Short problem: Give the data below again exactly as it stands. Omit the pictures.
* * *
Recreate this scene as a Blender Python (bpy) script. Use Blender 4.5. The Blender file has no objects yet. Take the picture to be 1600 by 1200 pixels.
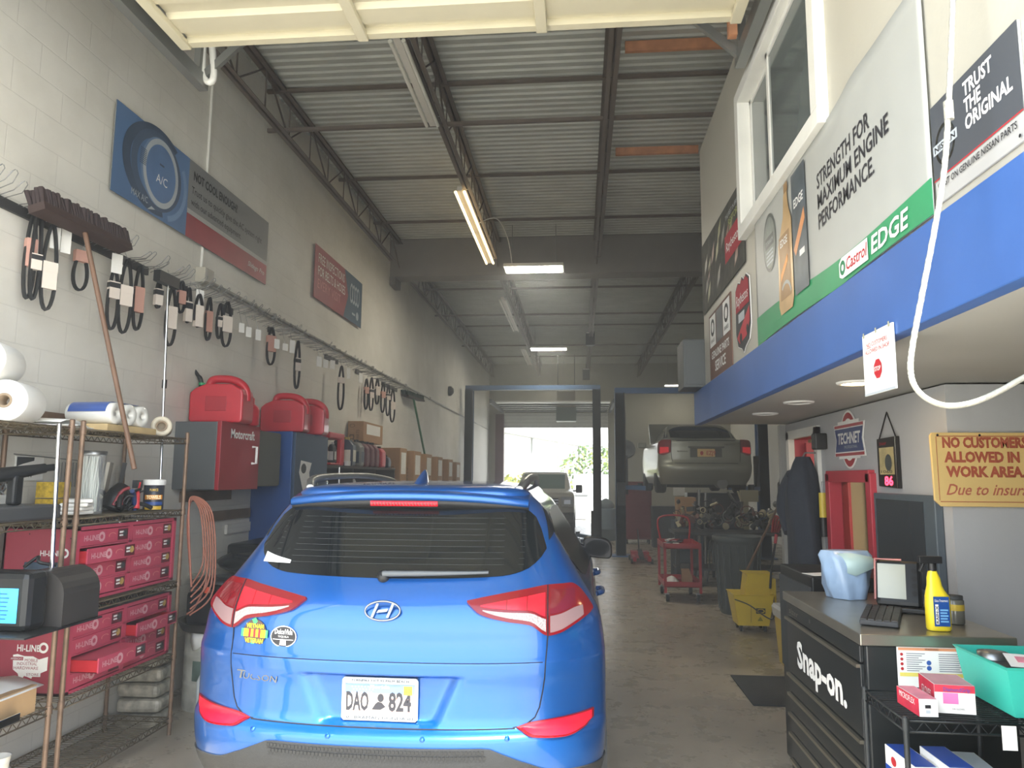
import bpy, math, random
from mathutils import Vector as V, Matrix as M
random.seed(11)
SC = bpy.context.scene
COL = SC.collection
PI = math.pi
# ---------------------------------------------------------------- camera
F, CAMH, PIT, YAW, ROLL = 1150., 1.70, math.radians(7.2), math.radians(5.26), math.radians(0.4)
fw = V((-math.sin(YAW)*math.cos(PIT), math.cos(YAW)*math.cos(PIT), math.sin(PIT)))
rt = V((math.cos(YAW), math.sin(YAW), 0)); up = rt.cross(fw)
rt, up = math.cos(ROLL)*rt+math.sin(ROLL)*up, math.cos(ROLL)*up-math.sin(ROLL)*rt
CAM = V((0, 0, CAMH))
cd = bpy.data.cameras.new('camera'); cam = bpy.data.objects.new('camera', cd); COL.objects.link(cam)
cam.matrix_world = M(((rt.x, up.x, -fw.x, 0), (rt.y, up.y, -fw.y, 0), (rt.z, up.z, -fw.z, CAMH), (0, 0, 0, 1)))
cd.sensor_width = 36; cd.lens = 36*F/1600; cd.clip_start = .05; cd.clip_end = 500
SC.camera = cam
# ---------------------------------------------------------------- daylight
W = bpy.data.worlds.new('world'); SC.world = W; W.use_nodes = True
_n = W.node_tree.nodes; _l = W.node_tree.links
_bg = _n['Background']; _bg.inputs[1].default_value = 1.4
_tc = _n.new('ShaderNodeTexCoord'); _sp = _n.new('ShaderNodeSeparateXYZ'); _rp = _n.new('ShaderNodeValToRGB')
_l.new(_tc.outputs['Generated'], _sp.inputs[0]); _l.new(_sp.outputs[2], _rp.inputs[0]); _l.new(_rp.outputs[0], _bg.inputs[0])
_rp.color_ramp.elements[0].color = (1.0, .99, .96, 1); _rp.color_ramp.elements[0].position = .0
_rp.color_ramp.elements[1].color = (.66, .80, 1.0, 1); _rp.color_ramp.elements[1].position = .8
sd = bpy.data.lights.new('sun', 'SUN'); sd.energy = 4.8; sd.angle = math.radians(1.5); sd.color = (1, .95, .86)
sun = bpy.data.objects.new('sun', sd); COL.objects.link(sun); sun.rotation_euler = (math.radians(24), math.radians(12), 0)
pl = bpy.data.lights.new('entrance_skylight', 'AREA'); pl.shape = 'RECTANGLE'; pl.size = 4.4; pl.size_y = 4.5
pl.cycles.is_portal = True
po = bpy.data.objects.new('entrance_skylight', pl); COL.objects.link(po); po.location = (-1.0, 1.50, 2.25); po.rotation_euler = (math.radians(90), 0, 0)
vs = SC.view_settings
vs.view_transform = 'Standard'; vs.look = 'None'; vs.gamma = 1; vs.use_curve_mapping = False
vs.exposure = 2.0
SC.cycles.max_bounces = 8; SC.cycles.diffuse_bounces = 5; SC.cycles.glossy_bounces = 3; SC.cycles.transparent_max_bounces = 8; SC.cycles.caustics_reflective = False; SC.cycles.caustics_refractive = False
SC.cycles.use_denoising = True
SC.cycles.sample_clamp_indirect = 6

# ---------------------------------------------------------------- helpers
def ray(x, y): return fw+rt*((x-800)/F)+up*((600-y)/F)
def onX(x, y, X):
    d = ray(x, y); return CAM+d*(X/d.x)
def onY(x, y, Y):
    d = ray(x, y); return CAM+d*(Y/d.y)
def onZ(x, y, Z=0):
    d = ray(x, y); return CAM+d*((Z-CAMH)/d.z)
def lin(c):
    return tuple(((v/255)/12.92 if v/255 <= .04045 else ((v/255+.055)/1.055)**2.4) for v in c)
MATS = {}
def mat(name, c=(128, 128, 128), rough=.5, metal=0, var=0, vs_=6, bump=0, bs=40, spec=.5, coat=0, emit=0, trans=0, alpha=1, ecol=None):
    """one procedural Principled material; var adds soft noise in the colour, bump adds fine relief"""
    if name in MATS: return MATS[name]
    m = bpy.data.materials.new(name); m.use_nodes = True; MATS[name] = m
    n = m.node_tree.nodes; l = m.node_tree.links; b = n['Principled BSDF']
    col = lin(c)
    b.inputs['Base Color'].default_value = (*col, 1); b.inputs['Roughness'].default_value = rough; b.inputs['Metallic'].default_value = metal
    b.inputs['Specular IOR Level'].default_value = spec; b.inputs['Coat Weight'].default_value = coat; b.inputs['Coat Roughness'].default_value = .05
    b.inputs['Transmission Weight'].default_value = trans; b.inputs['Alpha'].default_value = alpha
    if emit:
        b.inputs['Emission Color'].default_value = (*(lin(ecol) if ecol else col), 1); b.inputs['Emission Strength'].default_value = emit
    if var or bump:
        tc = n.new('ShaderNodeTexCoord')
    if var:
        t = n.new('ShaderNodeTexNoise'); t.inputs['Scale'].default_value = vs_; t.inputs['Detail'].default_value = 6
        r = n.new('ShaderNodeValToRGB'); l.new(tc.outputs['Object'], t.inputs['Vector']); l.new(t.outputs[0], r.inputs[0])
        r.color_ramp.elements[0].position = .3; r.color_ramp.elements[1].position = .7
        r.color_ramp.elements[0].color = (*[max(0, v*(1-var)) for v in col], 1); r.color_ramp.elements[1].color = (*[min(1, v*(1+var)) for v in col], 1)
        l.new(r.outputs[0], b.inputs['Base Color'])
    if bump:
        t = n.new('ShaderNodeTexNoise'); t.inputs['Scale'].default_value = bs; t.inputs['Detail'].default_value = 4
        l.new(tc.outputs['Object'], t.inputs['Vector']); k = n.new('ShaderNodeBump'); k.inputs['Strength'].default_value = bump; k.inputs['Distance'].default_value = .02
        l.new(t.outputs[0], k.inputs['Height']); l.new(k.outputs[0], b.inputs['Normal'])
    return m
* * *
Written response:
Recreate this scene as a Blender Python (bpy) script. Use Blender 4.5. The Blender file has no objects yet. Take the picture to be 1600 by 1200 pixels.
import bpy, math, random
from mathutils import Vector as V, Matrix as M
random.seed(11)
SC = bpy.context.scene
COL = SC.collection
PI = math.pi
# ---------------------------------------------------------------- camera
F, CAMH, PIT, YAW, ROLL = 1150., 1.70, math.radians(7.2), math.radians(5.26), math.radians(0.4)
fw = V((-math.sin(YAW)*math.cos(PIT), math.cos(YAW)*math.cos(PIT), math.sin(PIT)))
rt = V((math.cos(YAW), math.sin(YAW), 0)); up = rt.cross(fw)
rt, up = math.cos(ROLL)*rt+math.sin(ROLL)*up, math.cos(ROLL)*up-math.sin(ROLL)*rt
CAM = V((0, 0, CAMH))
cd = bpy.data.cameras.new('camera'); cam = bpy.data.objects.new('camera', cd); COL.objects.link(cam)
cam.matrix_world = M(((rt.x, up.x, -fw.x, 0), (rt.y, up.y, -fw.y, 0), (rt.z, up.z, -fw.z, CAMH), (0, 0, 0, 1)))
cd.sensor_width = 36; cd.lens = 36*F/1600; cd.clip_start = .05; cd.clip_end = 500
SC.camera = cam
# ---------------------------------------------------------------- daylight
W = bpy.data.worlds.new('world'); SC.world = W; W.use_nodes = True
_n = W.node_tree.nodes; _l = W.node_tree.links
_bg = _n['Background']; _bg.inputs[1].default_value = 1.4
_tc = _n.new('ShaderNodeTexCoord'); _sp = _n.new('ShaderNodeSeparateXYZ'); _rp = _n.new('ShaderNodeValToRGB')
_l.new(_tc.outputs['Generated'], _sp.inputs[0]); _l.new(_sp.outputs[2], _rp.inputs[0]); _l.new(_rp.outputs[0], _bg.inputs[0])
_rp.color_ramp.elements[0].color = (1.0, .99, .96, 1); _rp.color_ramp.elements[0].position = .0
_rp.color_ramp.elements[1].color = (.66, .80, 1.0, 1); _rp.color_ramp.elements[1].position = .8
sd = bpy.data.lights.new('sun', 'SUN'); sd.energy = 4.8; sd.angle = math.radians(1.5); sd.color = (1, .95, .86)
sun = bpy.data.objects.new('sun', sd); COL.objects.link(sun); sun.rotation_euler = (math.radians(24), math.radians(12), 0)
pl = bpy.data.lights.new('entrance_skylight', 'AREA'); pl.shape = 'RECTANGLE'; pl.size = 4.4; pl.size_y = 4.5
pl.cycles.is_portal = True
po = bpy.data.objects.new('entrance_skylight', pl); COL.objects.link(po); po.location = (-1.0, 1.50, 2.25); po.rotation_euler = (math.radians(90), 0, 0)
vs = SC.view_settings
vs.view_transform = 'Standard'; vs.look = 'None'; vs.gamma = 1; vs.use_curve_mapping = False
vs.exposure = 2.0
SC.cycles.max_bounces = 8; SC.cycles.diffuse_bounces = 5; SC.cycles.glossy_bounces = 3; SC.cycles.transparent_max_bounces = 8; SC.cycles.caustics_reflective = False; SC.cycles.caustics_refractive = False
SC.cycles.use_denoising = True
SC.cycles.sample_clamp_indirect = 6

# ---------------------------------------------------------------- helpers
def ray(x, y): return fw+rt*((x-800)/F)+up*((600-y)/F)
def onX(x, y, X):
    d = ray(x, y); return CAM+d*(X/d.x)
def onY(x, y, Y):
    d = ray(x, y); return CAM+d*(Y/d.y)
def onZ(x, y, Z=0):
    d = ray(x, y); return CAM+d*((Z-CAMH)/d.z)
def lin(c):
    return tuple(((v/255)/12.92 if v/255 <= .04045 else ((v/255+.055)/1.055)**2.4) for v in c)
MATS = {}
def mat(name, c=(128, 128, 128), rough=.5, metal=0, var=0, vs_=6, bump=0, bs=40, spec=.5, coat=0, emit=0, trans=0, alpha=1, ecol=None):
    """one procedural Principled material; var adds soft noise in the colour, bump adds fine relief"""
    if name in MATS: return MATS[name]
    m = bpy.data.materials.new(name); m.use_nodes = True; MATS[name] = m
    n = m.node_tree.nodes; l = m.node_tree.links; b = n['Principled BSDF']
    col = lin(c)
    b.inputs['Base Color'].default_value = (*col, 1); b.inputs['Roughness'].default_value = rough; b.inputs['Metallic'].default_value = metal
    b.inputs['Specular IOR Level'].default_value = spec; b.inputs['Coat Weight'].default_value = coat; b.inputs['Coat Roughness'].default_value = .05
    b.inputs['Transmission Weight'].default_value = trans; b.inputs['Alpha'].default_value = alpha
    if emit:
        b.inputs['Emission Color'].default_value = (*(lin(ecol) if ecol else col), 1); b.inputs['Emission Strength'].default_value = emit
    if var or bump:
        tc = n.new('ShaderNodeTexCoord')
    if var:
        t = n.new('ShaderNodeTexNoise'); t.inputs['Scale'].default_value = vs_; t.inputs['Detail'].default_value = 6
        r = n.new('ShaderNodeValToRGB'); l.new(tc.outputs['Object'], t.inputs['Vector']); l.new(t.outputs[0], r.inputs[0])
        r.color_ramp.elements[0].position = .3; r.color_ramp.elements[1].position = .7
        r.color_ramp.elements[0].color = (*[max(0, v*(1-var)) for v in col], 1); r.color_ramp.elements[1].color = (*[min(1, v*(1+var)) for v in col], 1)
        l.new(r.outputs[0], b.inputs['Base Color'])
    if bump:
        t = n.new('ShaderNodeTexNoise'); t.inputs['Scale'].default_value = bs; t.inputs['Detail'].default_value = 4
        l.new(tc.outputs['Object'], t.inputs['Vector']); k = n.new('ShaderNodeBump'); k.inputs['Strength'].default_value = bump; k.inputs['Distance'].default_value = .02
        l.new(t.outputs[0], k.inputs['Height']); l.new(k.outputs[0], b.inputs['Normal'])
    return m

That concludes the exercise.